In which our hero, who was born to write songs, tries to figure out his life with help from the interviewer.
Sunday, March 20, 2016
I felt kinda hurt
I know you're doing your best to remain positive, farmboy, but do you ever feel down?
Sure. Not often, though.
What has made you feel bad?
I was sort of depressed for a couple days when I was here for, say, two weeks, and it just seemed like the same old thing every day. But, you know, I wasn't super depressed. I was in the process of getting used to being here. It wasn't anything serious. I've only had one time when I got down real bad.
When was that, farmboy?
It was this one Saturday night and I got sad because a couple of people who had been visiting often stopped coming. I didn't know what happened to them and I wondered if it was me. I remember thinking that I'd wished they would have called. I thought maybe something was wrong -- not with me, but in their lives. You know, thinking about accidents and stuff. But I didn't know what to do.

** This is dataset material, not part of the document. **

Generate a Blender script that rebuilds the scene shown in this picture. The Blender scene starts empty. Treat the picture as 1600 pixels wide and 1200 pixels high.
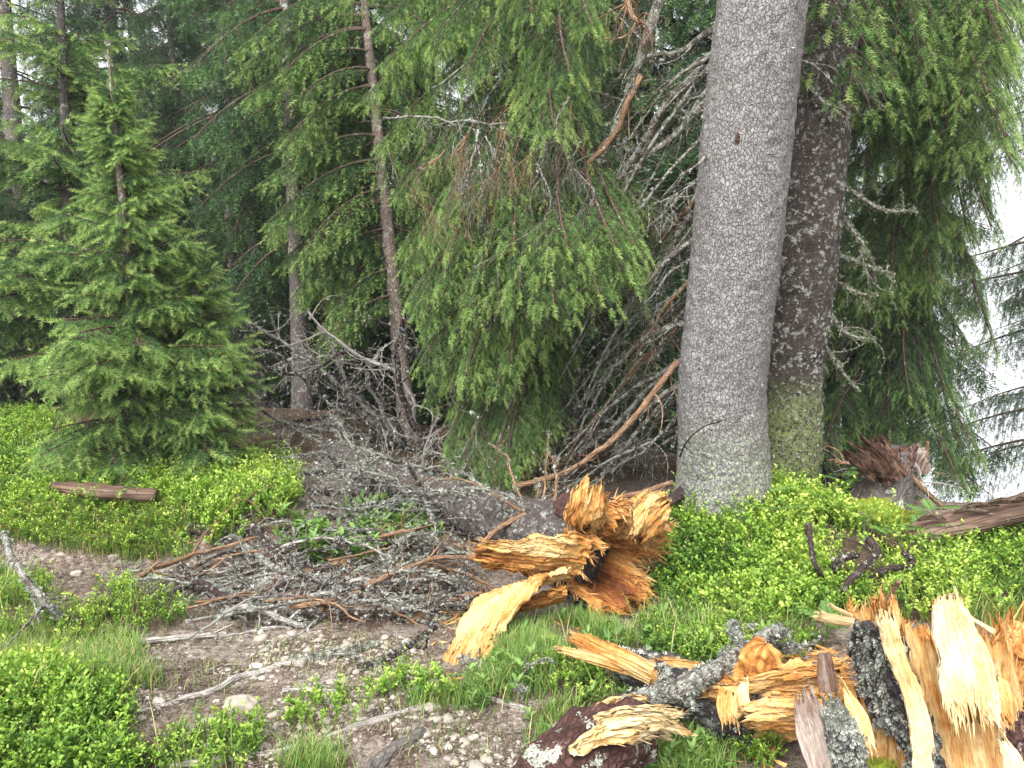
import bpy, math, numpy as np
from math import radians, sin, cos, pi

# ------------------------------------------------------------------ camera, sky, sun, exposure
SC = bpy.context.scene
COL = SC.collection
F = 1256.0; PITCH = radians(10.0); CAM = np.array([0.0, 0.0, 1.6])
cam_data = bpy.data.cameras.new('camera')
cam_data.sensor_width = 36.0
cam_data.lens = 36.0 * F / 1600.0
cam_data.clip_start = 0.05; cam_data.clip_end = 2000.0
cam = bpy.data.objects.new('camera', cam_data); COL.objects.link(cam)
cam.location = CAM; cam.rotation_euler = (radians(90) - PITCH, 0, 0)
SC.camera = cam

SUN_EL, SUN_AZ = radians(56), radians(205)       # azimuth clockwise from +Y: the brighter sky is behind the camera, to the left
world = bpy.data.worlds.new('World'); SC.world = world; world.use_nodes = True
wn, wl = world.node_tree.nodes, world.node_tree.links
bg = wn['Background']
tc = wn.new('ShaderNodeTexCoord')
sep = wn.new('ShaderNodeSeparateXYZ'); com = wn.new('ShaderNodeCombineXYZ')
ab = wn.new('ShaderNodeMath'); ab.operation = 'ABSOLUTE'
mx = wn.new('ShaderNodeMath'); mx.operation = 'MAXIMUM'; mx.inputs[1].default_value = 0.12   # mist fills the valley: as bright below the horizon
wl.new(tc.outputs['Generated'], sep.inputs[0])
wl.new(sep.outputs['X'], com.inputs['X']); wl.new(sep.outputs['Y'], com.inputs['Y'])
wl.new(sep.outputs['Z'], ab.inputs[0]); wl.new(ab.outputs[0], mx.inputs[0]); wl.new(mx.outputs[0], com.inputs['Z'])
sky = wn.new('ShaderNodeTexSky'); sky.sky_type = 'NISHITA'; sky.sun_disc = False
sky.sun_elevation = SUN_EL; sky.sun_rotation = SUN_AZ
sky.air_density = 1.0; sky.dust_density = 4.0; sky.ozone_density = 1.0
hs = wn.new('ShaderNodeHueSaturation'); hs.inputs['Saturation'].default_value = 0.12
wl.new(com.outputs[0], sky.inputs['Vector']); wl.new(sky.outputs[0], hs.inputs['Color'])
wl.new(hs.outputs[0], bg.inputs['Color']); bg.inputs['Strength'].default_value = 0.15

sd = bpy.data.lights.new('sun', 'SUN'); sd.energy = 1.5; sd.angle = radians(40); sd.color = (1.0, 0.97, 0.92)
sun = bpy.data.objects.new('sun', sd); COL.objects.link(sun)
sun.rotation_euler = (radians(90) - SUN_EL, 0, pi - SUN_AZ)
sun.location = (-3, -5, 12)

SC.view_settings.view_transform = 'Standard'; SC.view_settings.look = 'None'
SC.view_settings.gamma = 1.0; SC.view_settings.use_curve_mapping = False
SC.view_settings.exposure = 1.68
SC.render.engine = 'CYCLES'
cy = SC.cycles
cy.max_bounces = 8; cy.diffuse_bounces = 4; cy.glossy_bounces = 2; cy.transmission_bounces = 6; cy.transparent_max_bounces = 8
cy.sample_clamp_indirect = 6.0; cy.caustics_reflective = False; cy.caustics_refractive = False
cy.use_denoising = True
SC.render.film_transparent = False

# ------------------------------------------------------------------ helpers: pixels of the 1600 x 1200 photograph to points
def ray(px, py):
    a = (px - 800) / F; b = (600 - py) / F
    return np.array([a, cos(PITCH) + b * sin(PITCH), -sin(PITCH) + b * cos(PITCH)])
def at(px, py, Y):
    d = ray(px, py); return CAM + d * (Y / d[1])
def proj(P):
    P = np.asarray(P, float) - CAM
    dep = P[..., 1] * cos(PITCH) - P[..., 2] * sin(PITCH)
    up = P[..., 1] * sin(PITCH) + P[..., 2] * cos(PITCH)
    dd = np.where(dep < 0.05, 0.05, dep)
    return 800 + F * P[..., 0] / dd, 600 - F * up / dd, dep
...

I felt like I couldn't call them because I was afraid they might feel like I'm pressuring them to come, and I really didn't want them to feel like that. I mean, this world doesn't revolve around me and this fuckin' accident. I don't want attention for having an accident; I want attention because of the songs I write. I also don't want people visiting me out of pity or some silly sense of guilt.
So you never said anything to them?
No. And I'm glad I didn't. I've seen them both since. They're not visiting very often, but they've come. And I'm thankful for that. I know they have things happening in their lives.
It's just that I was fuckin' lonely, man. It gets lonely sometimes. And that just happens, you know, loneliness. I was kinda feeling like they forgot about me. I was trying not to get sucked into self-pity. I was confused, I felt kinda hurt.
How did you get over it, farmboy?
I fell asleep. Next morning I was fine.